How to reset, to re-equilibrate? We drove further, to Taufkirchen am Trattnach, where Adam and Loni’s family arrived after their 23 day trek, and where Eva and the Richters finally showed up months and months later. Loni had described where the farmhouse was that my father and his family were housed. I had a picture in my mind of what it looked like, but the first place we stopped in Unterozling was not quite right. We talked to the farmer there, who guided us to the farm over the hill. He knew where the Richters had stayed. His family had a Sudeten German man stay with them for years and years. When we found our way to the farmhouse where my father had stayed, we encountered 87 year old Maria, and when we asked about he Donauswabians who had stayed nearby, she immediately mentioned ‘Sepp’, which is my father’s nickname.

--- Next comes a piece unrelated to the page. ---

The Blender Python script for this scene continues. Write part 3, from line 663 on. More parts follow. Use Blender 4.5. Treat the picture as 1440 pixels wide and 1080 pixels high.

She was the daughter of the farmer, precisely the father who had asked my father, 'Sepp' to stay and marry Maria and inherit the farm. My father chose instead to study in Graz; he did not want to be a farmer at all. Maria had only positive things to say about my father and his family. We were absolutely stunned to run into her, to see the window of the room where my father stayed, to view the gorgeous landscape around us. But could not stop thinking of the wagons which had no brakes. The Banat was flat, so vehicles just stopped moving when the horses stopped moving. How was it possible to maneuver through the Austrian foothills on the carts with the horses? What was it like for these Batschka people, who were accustomed to the flatness of their homeland, to arrive in this paradise in Austria? Maria expressed how sad she felt for the refugees who came with nothing, who had to start over, who had been so traumatized. The Austrians were incredibly generous and helpful when confronted with thousands of refugees, and welcomed them into their homes and their lives.
We later looked for Loni and Adam’s house in Taufkirchen, where my father and his family had visited each weekend, but were unable to sort out which farmhouse it was. We were so incredibly lucky to run into Maria, to hear her story, to share our stories.
The day was exhausting again. Too much emotion, too much tragedy, too much despair.